Now, some months further, his blog became in top 10 for keyword "Beheading" on some search engines and Tomas posted, that it does not feel comfortable to be in top 10 for beheading. When Traffic grows to his website, he always knows, that somebody far away suffered, and that's why people come from search engines to his blog looking for a 'beheading video'. The traffic datagram is really impressive: when somebody was killed by terrorists, his web site traffic grows, so it is really possible to see a beheading in Iraq in his traffic.
The phenomen of especially awful incidents attracting most public is not new in the news scene of classic media: CNN grew with people suffering in first Gulf war and classic TV primetime news show deadly family tragedies and car incidents, because it attracts visitors.
The same principle works in the world wide web: according to Google's Zeitgeist "Nick Berg" was the most popular query in May 2004, according to Overture's search term suggestion tool the most popular combined keywords for 'beheading' are 'beheading video' and 'nick berg beheading video', Lynndie England torture pictures were not less popular. Most popular search terms in Google in August were all combinations with hurricane keyword - taking the above behaviour as given - the assumption seems to be correct, that the majority of people looking for hurricanes in search engines were not looking to protect themselves against hurricanes, but for media material showing other people suffering the catastrophe.

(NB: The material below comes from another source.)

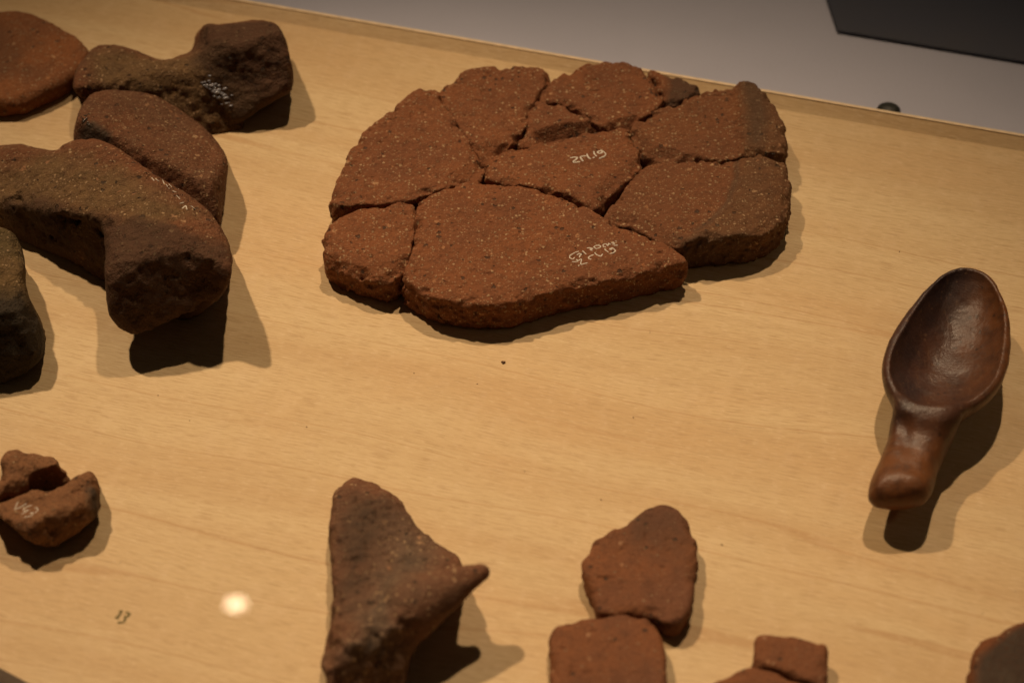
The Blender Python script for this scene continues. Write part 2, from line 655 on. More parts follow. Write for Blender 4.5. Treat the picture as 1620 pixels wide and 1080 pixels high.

While classic media have a codex not to directly show other people's death to make money, in the world wide web there is no such codex. Will the abscence of such a codex force SEO people to compete by having the most horrible keywords to attract the most visitors? Do bloggers need to write about Al Qaeda or Al Sarkawi terrorists, hurricanes, deadly wounded US soldiers in Iraq to be able to compete with classical news media? How could a codex for bloggers look like in world wide web? What punishment there might be if guerilla marketing tactics will break the rules?
I have no answer how to prevent this evolution, but I don't feel comfortable with this at all. Maybe it's just need to spam up the web with these keywords, so people looking for any such keywords wouldn't find the desired obscene media material anymore?
At the end one word to the readers of this article: of course you were not dropping in here, because you are voyeuristic. Nobody is. Your referer from the search engine proofs this. Just the query stats in search engines proof the opposite.